San Andreas
|gros nanar qui tache de Brad Peyton, 2015
Laissez-moi vous parler de la première scène : une voiture coincée au milieu d’une fissure. La fissure est trop étroite pour que l’hélico puisse descendre à hauteur de treuil, donc le pilote fait une espèce de descente en biais tordue pour se stabiliser là où la fissure s’élargit. (Là, les pilotes de Dragon hésitent entre pouffer poliment et lever les yeux au ciel.) Ensuite, le secouriste descend au bout du treuil. La voiture est instable, alors il passe en-dessous (y’a pas d’anneau de remorquage à l’avant des voitures américaines, ou il est trop con pour y penser) pour la sécuriser en l’attachant au treuil de l’hélico¹. (Là, les pilotes de Dragon hésitent entre rester bouche bée et se pincer pour y croire.) Comme Darwin hait les seconds rôles, c’est pile le moment où la voiture glisse et le secouriste se retrouve coincé dessous comme un con ; donc, fort logiquement, le commandant de bord passe la main à son copilote, se débrêle, passe à l’arrière, jette une corde dans le vide et descend en rappel jusqu’à la voiture. (C’est le moment où les pilotes de Dragon hésitent entre se cogner la tête contre un mur et s’esclaffer bruyamment.) Évidemment, vu que le pilote, c’est The Rock himself, il débloque le secouriste, remonte jusqu’à la conductrice, et sauve les deux. En rentrant (non, on ne saura jamais comment ils sont sortis de la fissure, vu que l’acrobatie qu’ils ont dû faire à la descente ne peut pas fonctionner à la montée, mais on s’en fout), il rigole quand le mécano pleure le treuil tordu de son hélicoptère. (Là, c’est le moment où les pilotes de Dragon hésitent entre éclater de rire et éclater le scénariste.)
Alors voilà, vous le savez : les nanars, c’est ma grande passion. Je ne recule jamais devant un film catastrophe bien con et bien prévisible. Je suis prêt à faire semblant de pas voir certaines faiblesses récurrentes pour passer un bon moment à regarder des gens crier, courir, mourir, se faire sauver par le héros, tout ça.
Mais y’a des fois, c’est trop. Et là, je suis désolé, mais c’est le cas : San Andreas ne se contente pas d’être une série B un peu bourrine, il nous prend ouvertement pour des cons, avec des ressorts dramatiques qu’un enfant de quatre ans (et encore, pas trop éveillé) saurait démonter. Franchement, c’est quoi, cet immeuble qui a l’air de viser les voitures qui roulent dans son sous-sol ? Ce pilote censé être l’as des as qui sait même pas se poser en autorotation sans bousiller la moitié d’un bloc ? Ce tsunami qui arrive du large alors que les épicentres sont sous les terres émergées ? Ce building qui attend gentiment que Papa soit là pour s’apercevoir qu’il a des fondations pourries et commencer à s’enfoncer ? Cette respiration artificielle qui ressuscite un cadavre de cinq bonnes minutes ?

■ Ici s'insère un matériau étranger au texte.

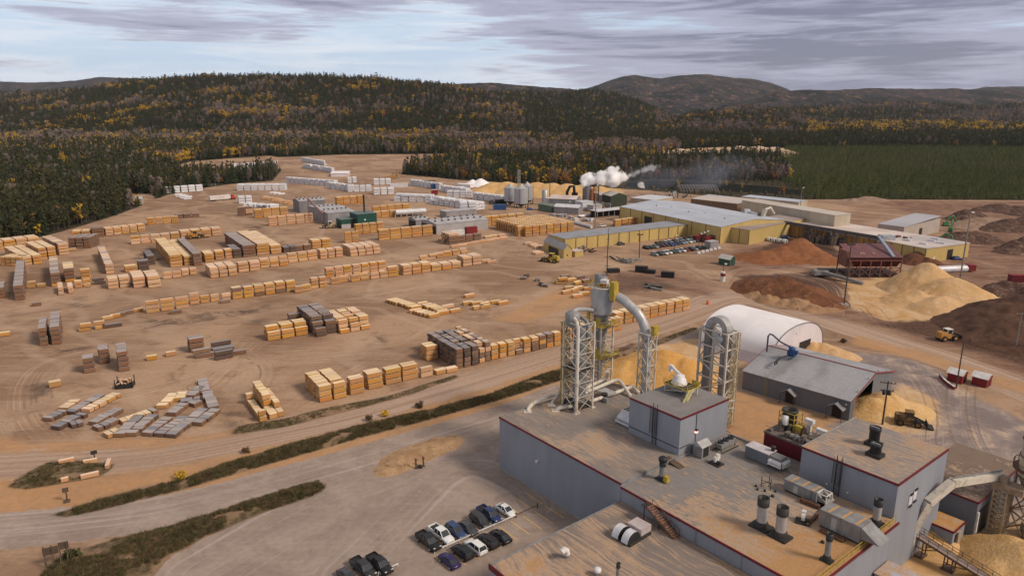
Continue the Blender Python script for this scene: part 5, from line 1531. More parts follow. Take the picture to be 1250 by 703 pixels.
for k in range(2):
 mb = MB(); n = 9; x0 = -1.6 + k * 1.9; pr = []
 for i in range(n + 1):
  th = pi * i / n; pr.append((-1.55 * cos(th), .35 + 1.5 * sin(th)))
 vs = [(x0 + e * 1.25, y, z) for e in (0, 1) for y, z in pr]
 fs = [(i, i + 1, n + 2 + i, n + 1 + i) for i in range(n)]
 mb.add(vs, [f[::-1] for f in fs], 0, True)
 mb.add([(x0 + e * 1.25, y * .999, z - .02) for e in (0, 1) for y, z in pr], fs, 0, True)
 P('curved_hood', mb, M_WHITE2, t)
 mb = MB(); mb.add([(x0 + 1.24, y * .97, z * .97) for y, z in pr], [tuple(range(n + 1))]); mb.add([(x0 + .02, y * .97, z * .97) for y, z in pr], [tuple(range(n, -1, -1))]); P('grille', mb, M_BLACK, t)
mb = MB(); mb.bx(-1.2, 1.6, 1.7, 4.1, .4, 1.5); P('plenum', mb, mat('pink_grey_lid', (.46, .40, .40), (.38, .32, .31), .7, .6), t)
mb = MB(); mb.bx(-1.5, 1.9, -1.3, 3.8, 0, .4); P('curb', mb, M_DARK, t)
a, b = roofpos(692, 680, ZK)
t = F('gooseneck_vent', 'small white gooseneck vent near the edge of the lowest roof', 'roof vent', a, b, ZK)
mb = MB(); mb.cyl((0, 0, 0), .32, .7, 10); P('pipe', mb, M_GALVD, t)
mb = MB(); mb.tube([(0, 0, .6), (0, -.1, 1.2), (0, -.6, 1.6), (0, -1.1, 1.35)], .48, 12); P('elbow', mb, M_WHITE, t)
a, b = roofpos(729, 702, ZK)
t = F('mushroom_vent', 'white mushroom vent next to the thin pipe on the lowest roof', 'roof vent', a, b, ZK)
mb = MB(); mb.cyl((0, 0, 0), .34, .7, 10); P('pipe', mb, M_GALVD, t)
mb = MB(); mb.lathe([(.5, .65), (.62, .8), (.55, 1.1), (.25, 1.25), (.01, 1.28)], 14); P('cap', mb, M_WHITE, t)
a0 = toAB(W(798, 616, ZN))[0]; a1 = toAB(W(833, 652, ZK))[0]
t = F('roof_stair', 'rusty steel stair with landing leading down to the lowest roof', 'stair', a0, -.2, ZK)
L = a1 - a0; H = ZN - ZK
mb = MB()
for k in range(15):
 f = k / 14; x = L * f; z = (H + .15) * (1 - f) if f < .4 else (H + .15) * (1 - f)
 mb.bx(x, x + L / 15 * .9, -1.45, -.25, z, z + .10)
P('steps', mb, mat('rust_tread', (.30, .16, .10), (.18, .10, .07), 2, .8), t)
mb = MB()
for y in (-1.5, -.2):
 mb.bar((0, y, H + .1), (L, y, 0), .12, .3)
 mb.bar((0, y, H + 1.2), (L, y, 1.05), .07)
 for k in range(7): mb.bar((L * k / 6, y, H * (1 - k / 6)), (L * k / 6, y, H * (1 - k / 6) + 1.15), .06)
P('handrail', mb, M_RUST, t)
mb = MB(); mb.bx(L * .42, L * .62, -1.7, 0, H * .5, H * .5 + .08); P('landing', mb, M_RUST, t)
mb = MB()
for x in (-.6, L * .45):
 mb.bar((x, -1.4, 0), (x, -1.4, H * (1 if x < 0 else .5)), .12)
mb.bx(-1.2, 0, -1.5, -.1, H - .02, H + .1); P('support', mb, M_DARK, t)
def braced(mb, x0, x1, y0, y1, z0, z1, n, w=.28, bw=.16, faces='xXyY', diag='x'):
 for x in (x0, x1):
  for y in (y0, y1): mb.bar((x, y, z0), (x, y, z1), w)
 zs = [z0 + (z1 - z0) * i / n for i in range(n + 1)]
 C = {'y': ((x0, y0), (x1, y0)), 'Y': ((x0, y1), (x1, y1)), 'x': ((x0, y0), (x0, y1)), 'X': ((x1, y0), (x1, y1))}
 for f in faces:
  (ax, ay), (bx_, by) = C[f]
  for i, z in enumerate(zs):
   if i: mb.bar((ax, ay, z), (bx_, by, z), bw)
   if i < n:
    if diag in 'x' or i % 2 == 0: mb.bar((ax, ay, z), (bx_, by, zs[i + 1]), bw * .85)
    if diag in 'x' or i % 2: mb.bar((bx_, by, z), (ax, ay, zs[i + 1]), bw * .85)
fx, fy = 4.0, 13.6
t = F('filter_tower', 'cream lattice filter tower with yellow ladder cage on the mill roof', 'filter tower', fx, fy, ZM)
S = 4.4
ptop = AB(fx + S, fy, ZM)
HT = Zat(ptop, 398) - ZM
HT2 = Zat(ptop, 385) - ZM
mb = MB(); braced(mb, 0, S, 0, S, 0, HT, 6, .30, .12); P('lattice', mb, M_CREAM, t)
mb = MB(); mb.lathe([(1.35, 1.0), (1.35, HT - 1.0)], 16, (S * .55, S * .55, 0)); P('filter_body', mb, M_GALVD, t)
mb = MB(); mb.lathe([(.9, HT - 1.2), (1.5, HT), (1.5, HT + 1.6), (1.25, HT + 1.8), (.9, HT + 2.1), (.01, HT + 2.2)], 18, (S * .25, S * .3, 0)); P('drum', mb, M_GALVD, t)
mb = MB()
braced(mb, -.9, 0, .2, 1.7, .5, HT - .5, 9, .12, .10)
for k in range(40): mb.bar((-.95, .4, .6 + k * HT / 42), (-.95, 1.5, .6 + k * HT / 42), .07)
mb.bx(-1.2, .6, -.1, 2.0, HT - .6, HT - .5)
for z in (HT * .33, HT * .66): mb.bx(-1.1, .3, 0, 1.9, z, z + .1)
P('ladder_cage', mb, M_YEL, t)
mb = MB(); mb.tube([(S + .1, -.35, 0), (S + .1, -.35, HT - .5), (S - .3, -.35, HT + .9), (S - 1.6, .2, HT + 1.2)], .34, 12); P('riser_pipe', mb, M_CREAM, t)
mb = MB()
for k in range(4):
 z = 2 + k * HT / 4.5; mb.bar((0, 0, z), (S, S, z + 1.0), .10); mb.bar((.4, S, z), (S, .4, z + .6), .12); mb.tube([(S * .2, S * .9, z), (S * .8, S * .4, z + .7)], .22, 8)
P('cross_pipes', mb, M_CREAM, t)
mb = MB(); mb.bx(-.2, S + .2, -.2, S + .2, HT * .47, HT * .47 + .12); mb.bx(.2, S - .2, .2, S - .2, .4, 1.4); P('platform', mb, M_DARK, t)
mb = MB()
for x, y in ((0, 0), (S, 0), (S, S), (0, S), (S + .1, -.35)): mb.bx(x - .5, x + .5, y - .5, y + .5, 0, .14)
P('foot_plate', mb, M_CREAM, t)
ca, cb = -2.2, 30.8
t = F('cyclone_tower', 'tall grey cyclone in a cream lattice with yellow railed top, tallest thing on the mill', 'cyclone tower', ca, cb, 0)
cpos = AB(ca, cb, 0)
z_top = Zat(cpos, 349); z_cb = Zat(cpos, 381); z_mid = Zat(cpos, 394); z_ap = Zat(cpos, 434)
R = 26.5 * MPP(AB(ca, cb, z_cb)) / 2
S = 1.95
mb = MB(); mb.lathe([(R, z_cb), (R, z_top - .4), (R * .98, z_top)], 26); P('cyclone_drum', mb, M_GALV, t)
mb = MB(); mb.lathe([(.55, z_ap), (R * .55, z_mid - 2.2), (R * .70, z_mid), (R * .72, z_cb)], 22); P('cone', mb, M_GALVD, t)
mb = MB(); mb.lathe([(.5, 9), (.55, z_ap)], 12); P('drop_pipe', mb, M_GALVD, t)
mb = MB(); braced(mb, -S, S, -S, S, 0, z_mid, 7, .34, .2, diag='v'); P('lattice', mb, M_CREAM, t)
mb = MB()
for z in (z_mid, z_ap + .6):
 q = 2.9
 mb.bx(-q, q, -q, q, z - .15, z)
 for x, y, X, Y in ((-q, -q, q, -q), (q, -q, q, q), (q, q, -q, q), (-q, q, -q, -q)):
  mb.bar((x, y, z + 1.1), (X, Y, z + 1.1), .09); mb.bar((x, y, z + .55), (X, Y, z + .55), .07)
  for k in range(4): mb.bar((x + (X - x) * k / 4, y + (Y - y) * k / 4, z), (x + (X - x) * k / 4, y + (Y - y) * k / 4, z + 1.1), .08)
P('platform', mb, M_YEL, t)
mb = MB()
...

Et puis bon, j’ai pas croisé des masses de secouristes, mais imaginer qu’ils puissent voler un hélicoptère et déserter parce que leur ex est dans un immeuble du centre-ville (donc l’endroit où les pompiers compétents pour les problèmes d’immeubles écroulés vont arriver le plus vite), c’est purement insultant.
Bien sûr, les scènes spectaculaires sont spectaculaires. Bien sûr, le montage est irréprochablement efficace. Mais le scénariste ne fait plus dans le gentiment délirant habituel dans ce genre de film : il fait dans le débile profond, et semble ne pas se rendre compte qu’il insulte l’honneur professionnel des gens qu’il utilise comme héros.
¹ Bien sûr, il ne pense pas une seconde que d’une part, un Bell 412 déjà chargé de quatre personnes dont un Dwayne Johnson a à peu près aucune chance de supporter la chute d’une voiture ni que d’autre part, en accrochant la voiture au treuil latéral y’a aucun moyen dans l’univers pour que le choc l’envoie pas s’éclater le rotor contre la paroi. En fait de sécuriser la voiture, il s’assure surtout qu’il y ait bien cinq morts si effectivement elle glisse.